• _Records shown_:
>>>

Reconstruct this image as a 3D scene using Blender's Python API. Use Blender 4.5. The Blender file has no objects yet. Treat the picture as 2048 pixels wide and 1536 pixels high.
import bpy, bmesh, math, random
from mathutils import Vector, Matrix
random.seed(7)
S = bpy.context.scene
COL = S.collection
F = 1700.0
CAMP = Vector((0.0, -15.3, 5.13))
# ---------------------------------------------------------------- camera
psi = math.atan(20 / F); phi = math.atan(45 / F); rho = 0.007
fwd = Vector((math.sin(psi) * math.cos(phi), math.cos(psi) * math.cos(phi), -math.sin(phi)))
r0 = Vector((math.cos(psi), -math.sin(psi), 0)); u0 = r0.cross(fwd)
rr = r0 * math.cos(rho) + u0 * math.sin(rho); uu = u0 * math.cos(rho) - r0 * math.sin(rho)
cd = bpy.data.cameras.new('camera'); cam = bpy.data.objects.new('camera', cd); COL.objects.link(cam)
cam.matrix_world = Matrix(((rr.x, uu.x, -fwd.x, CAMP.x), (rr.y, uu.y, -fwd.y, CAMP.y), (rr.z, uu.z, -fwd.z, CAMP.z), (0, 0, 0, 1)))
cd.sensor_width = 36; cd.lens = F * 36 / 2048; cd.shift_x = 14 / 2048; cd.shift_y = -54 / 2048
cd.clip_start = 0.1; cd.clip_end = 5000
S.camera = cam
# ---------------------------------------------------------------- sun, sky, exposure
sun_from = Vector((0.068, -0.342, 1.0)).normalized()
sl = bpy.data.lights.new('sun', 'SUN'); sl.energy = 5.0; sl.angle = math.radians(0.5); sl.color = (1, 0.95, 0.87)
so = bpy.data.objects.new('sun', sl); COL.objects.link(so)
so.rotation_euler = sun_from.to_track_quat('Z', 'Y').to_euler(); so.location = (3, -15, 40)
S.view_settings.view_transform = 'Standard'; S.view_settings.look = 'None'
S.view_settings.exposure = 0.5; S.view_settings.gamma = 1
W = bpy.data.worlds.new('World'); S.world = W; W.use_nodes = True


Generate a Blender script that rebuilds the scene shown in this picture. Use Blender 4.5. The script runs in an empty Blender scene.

<<<

• _Task details_:
Retype all of the entries precisely as they are.

• _Response to this task_:
Reconstruct this image as a 3D scene using Blender's Python API. Use Blender 4.5. The Blender file has no objects yet. Treat the picture as 2048 pixels wide and 1536 pixels high.
import bpy, bmesh, math, random
from mathutils import Vector, Matrix
random.seed(7)
S = bpy.context.scene
COL = S.collection
F = 1700.0
CAMP = Vector((0.0, -15.3, 5.13))
# ---------------------------------------------------------------- camera
psi = math.atan(20 / F); phi = math.atan(45 / F); rho = 0.007
fwd = Vector((math.sin(psi) * math.cos(phi), math.cos(psi) * math.cos(phi), -math.sin(phi)))
r0 = Vector((math.cos(psi), -math.sin(psi), 0)); u0 = r0.cross(fwd)
rr = r0 * math.cos(rho) + u0 * math.sin(rho); uu = u0 * math.cos(rho) - r0 * math.sin(rho)
cd = bpy.data.cameras.new('camera'); cam = bpy.data.objects.new('camera', cd); COL.objects.link(cam)
cam.matrix_world = Matrix(((rr.x, uu.x, -fwd.x, CAMP.x), (rr.y, uu.y, -fwd.y, CAMP.y), (rr.z, uu.z, -fwd.z, CAMP.z), (0, 0, 0, 1)))
cd.sensor_width = 36; cd.lens = F * 36 / 2048; cd.shift_x = 14 / 2048; cd.shift_y = -54 / 2048
cd.clip_start = 0.1; cd.clip_end = 5000
S.camera = cam
# ---------------------------------------------------------------- sun, sky, exposure
sun_from = Vector((0.068, -0.342, 1.0)).normalized()
sl = bpy.data.lights.new('sun', 'SUN'); sl.energy = 5.0; sl.angle = math.radians(0.5); sl.color = (1, 0.95, 0.87)
so = bpy.data.objects.new('sun', sl); COL.objects.link(so)
so.rotation_euler = sun_from.to_track_quat('Z', 'Y').to_euler(); so.location = (3, -15, 40)
S.view_settings.view_transform = 'Standard'; S.view_settings.look = 'None'
S.view_settings.exposure = 0.5; S.view_settings.gamma = 1
W = bpy.data.worlds.new('World'); S.world = W; W.use_nodes = True


Generate a Blender script that rebuilds the scene shown in this picture. Use Blender 4.5. The script runs in an empty Blender scene.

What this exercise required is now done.